▸ **WORK INSTRUCTIONS**: Set down, exactly as written, the lines from the top of the data to the line that holds "me = bpy.data.meshes.new('tmp');", and omit the pictures.

▸ **DATA BLOCK**:
____
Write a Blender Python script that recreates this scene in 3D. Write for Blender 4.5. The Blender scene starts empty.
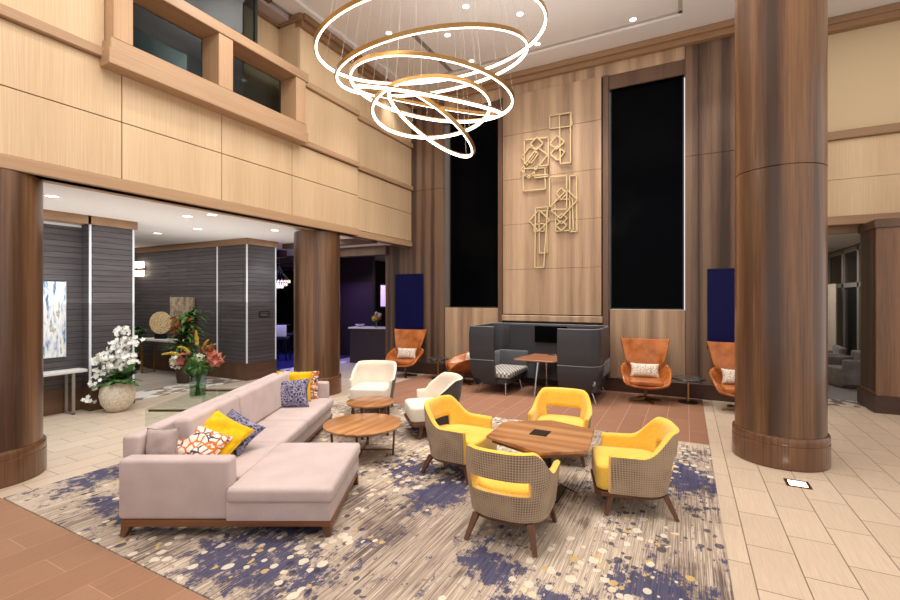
import bpy, bmesh, math, random
from mathutils import Vector, Matrix, Euler
random.seed(7)
PI = math.pi
YAW = math.radians(27.7)
S, Cc = math.sin(YAW), math.cos(YAW)
COL = bpy.context.scene.collection

def cf(X, Z):                      # plan point given as metres right of / ahead of the viewpoint
    return (-S*Z + Cc*X, Cc*Z + S*X)

# ------------------------------------------------------------------ helpers
def lin(c):
    return tuple(((v/255)/12.92 if v/255 <= .04045 else ((v/255+.055)/1.055)**2.4) for v in c) + (1,)

def bm_merge(bm, t):
    me = bpy.data.meshes.new('tmp'); t.to_mesh(me); t.free(); bm.from_mesh(me); bpy.data.meshes.remove(me)

def box(bm, x0, x1, y0, y1, z0, z1, bev=0, seg=2, rot=None, at=None):
    t = bmesh.new(); bmesh.ops.create_cube(t, size=1)
    sx, sy, sz = abs(x1-x0), abs(y1-y0), abs(z1-z0)
    bmesh.ops.scale(t, vec=(sx, sy, sz), verts=t.verts)
    if bev:
        bev = min(bev, .49*min(sx, sy, sz))
        bmesh.ops.bevel(t, geom=t.edges[:], offset=bev, segments=seg, profile=.5, affect='EDGES')
    c = Vector(((x0+x1)/2, (y0+y1)/2, (z0+z1)/2))
    if rot: bmesh.ops.transform(t, matrix=Euler(rot).to_matrix().to_4x4(), verts=t.verts)
    bmesh.ops.translate(t, vec=c, verts=t.verts)
    bm_merge(bm, t)
    return bm

def cyl(bm, p0, p1, r0, r1=None, seg=16, caps=True):
    if r1 is None: r1 = r0
    p0, p1 = Vector(p0), Vector(p1); d = p1-p0
    t = bmesh.new()
    bmesh.ops.create_cone(t, cap_ends=caps, segments=seg, radius1=r0, radius2=r1, depth=d.length)
    q = Vector((0, 0, 1)).rotation_difference(d.normalized()).to_matrix().to_4x4()
    bmesh.ops.transform(t, matrix=Matrix.Translation((p0+p1)/2) @ q, verts=t.verts)
    bm_merge(bm, t)
    return bm

def bar(bm, p0, p1, w0, w1, ang=0):           # square tapered bar
    p0, p1 = Vector(p0), Vector(p1); d = p1-p0
    t = bmesh.new()
    bmesh.ops.create_cone(t, cap_ends=True, segments=4, radius1=w0*.707, radius2=w1*.707, depth=d.length)
    bmesh.ops.rotate(t, cent=(0, 0, 0), matrix=Matrix.Rotation(PI/4+ang, 3, 'Z'), verts=t.verts)
    q = Vector((0, 0, 1)).rotation_difference(d.normalized()).to_matrix().to_4x4()
    bmesh.ops.transform(t, matrix=Matrix.Translation((p0+p1)/2) @ q, verts=t.verts)
    bm_merge(bm, t)
    return bm

def lathe(bm, prof, seg=48, c=(0, 0)):
    rings = []
    for r, z in prof:
        if r < 1e-5: rings.append([bm.verts.new((c[0], c[1], z))])
        else: rings.append([bm.verts.new((c[0]+r*math.cos(2*PI*i/seg), c[1]+r*math.sin(2*PI*i/seg), z)) for i in range(seg)])
    for a, b in zip(rings, rings[1:]):
        for i in range(seg):
            j = (i+1) % seg
            if len(a) == 1 and len(b) > 1: bm.faces.new((a[0], b[i], b[j]))
            elif len(b) == 1 and len(a) > 1: bm.faces.new((a[i], a[j], b[0]))
            elif len(a) > 1: bm.faces.new((a[i], a[j], b[j], b[i]))
    return bm

def tube(bm, pts, r, seg=8, closed=False):
    pts = [Vector(p) for p in pts]; n = len(pts); rings = []
    rr = r if isinstance(r, (list, tuple)) else [r]*n
    up = Vector((0, 0, 1))
    for i, p in enumerate(pts):
        a = pts[(i-1) % n] if (closed or i > 0) else p
        b = pts[(i+1) % n] if (closed or i < n-1) else p
        t = (b-a).normalized()
        u = t.cross(up)
        if u.length < .05: u = t.cross(Vector((1, 0, 0)))
        u.normalize(); v = t.cross(u).normalized()
        rings.append([bm.verts.new(p+u*rr[i]*math.cos(2*PI*k/seg)+v*rr[i]*math.sin(2*PI*k/seg)) for k in range(seg)])
    m = n if closed else n-1
    for i in range(m):
        a, b = rings[i], rings[(i+1) % n]
        for k in range(seg):
            bm.faces.new((a[k], a[(k+1) % seg], b[(k+1) % seg], b[k]))
    if not closed:
        bm.faces.new(rings[0][::-1]); bm.faces.new(rings[-1])
    return bm

def prism(bm, poly, z0, z1, bev=0, seg=2):
    t = bmesh.new()
    vs = [t.verts.new((x, y, z0)) for x, y in poly]
    f = t.faces.new(vs)
    r = bmesh.ops.extrude_face_region(t, geom=[f])
    bmesh.ops.translate(t, vec=(0, 0, z1-z0), verts=[v for v in r['geom'] if isinstance(v, bmesh.types.BMVert)])
    bmesh.ops.recalc_face_normals(t, faces=t.faces)
    if bev:
        ed = [e for e in t.edges if abs(e.verts[0].co.z-e.verts[1].co.z) < 1e-6]
        bmesh.ops.bevel(t, geom=ed, offset=bev, segments=seg, profile=.5, affect='EDGES')
    bm_merge(bm, t)
    return bm

def grid(bm, f, nu, nv, skip=None):
    V = [[bm.verts.new(f(i/nu, j/nv)) for j in range(nv+1)] for i in range(nu+1)]
    for i in range(nu):
        for j in range(nv):
            if skip and skip(i, j): continue
            bm.faces.new((V[i][j], V[i+1][j], V[i+1][j+1], V[i][j+1]))
    return V

def obj(name, bm, m, parent=None, smooth=True, sub=0, solid=0, ang=40):
    bmesh.ops.recalc_face_normals(bm, faces=bm.faces)
    me = bpy.data.meshes.new(name); bm.to_mesh(me); bm.free()
    o = bpy.data.objects.new(name, me); COL.objects.link(o)
    for mm in (m if isinstance(m, (list, tuple)) else [m]): me.materials.append(mm)
    if smooth:
        me.polygons.foreach_set('use_smooth', [True]*len(me.polygons))
        if ang < 180: me.set_sharp_from_angle(angle=math.radians(ang))
    if solid:
        md = o.modifiers.new('s', 'SOLIDIFY'); md.thickness = solid; md.offset = 0
    if sub:
        md = o.modifiers.new('sub', 'SUBSURF'); md.levels = sub; md.render_levels = sub
    if parent: o.parent = parent
    return o

def thing(name, label, cat, loc=(0, 0, 0), rotz=0, group=None, rot=None):
    o = bpy.data.objects.new(name, None); COL.objects.link(o)
    o.location = loc; o.rotation_euler = rot if rot else (0, 0, rotz)
    o['label'] = label; o['category'] = cat
    if group: o['group'] = group
    o.empty_display_size = .1
    return o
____
▸ **ANSWER TO THIS EXERCISE**:
Write a Blender Python script that recreates this scene in 3D. Write for Blender 4.5. The Blender scene starts empty.
import bpy, bmesh, math, random
from mathutils import Vector, Matrix, Euler
random.seed(7)
PI = math.pi
YAW = math.radians(27.7)
S, Cc = math.sin(YAW), math.cos(YAW)
COL = bpy.context.scene.collection

def cf(X, Z):                      # plan point given as metres right of / ahead of the viewpoint
    return (-S*Z + Cc*X, Cc*Z + S*X)

# ------------------------------------------------------------------ helpers
def lin(c):
    return tuple(((v/255)/12.92 if v/255 <= .04045 else ((v/255+.055)/1.055)**2.4) for v in c) + (1,)

def bm_merge(bm, t):
    me = bpy.data.meshes.new('tmp'); t.to_mesh(me); t.free(); bm.from_mesh(me); bpy.data.meshes.remove(me)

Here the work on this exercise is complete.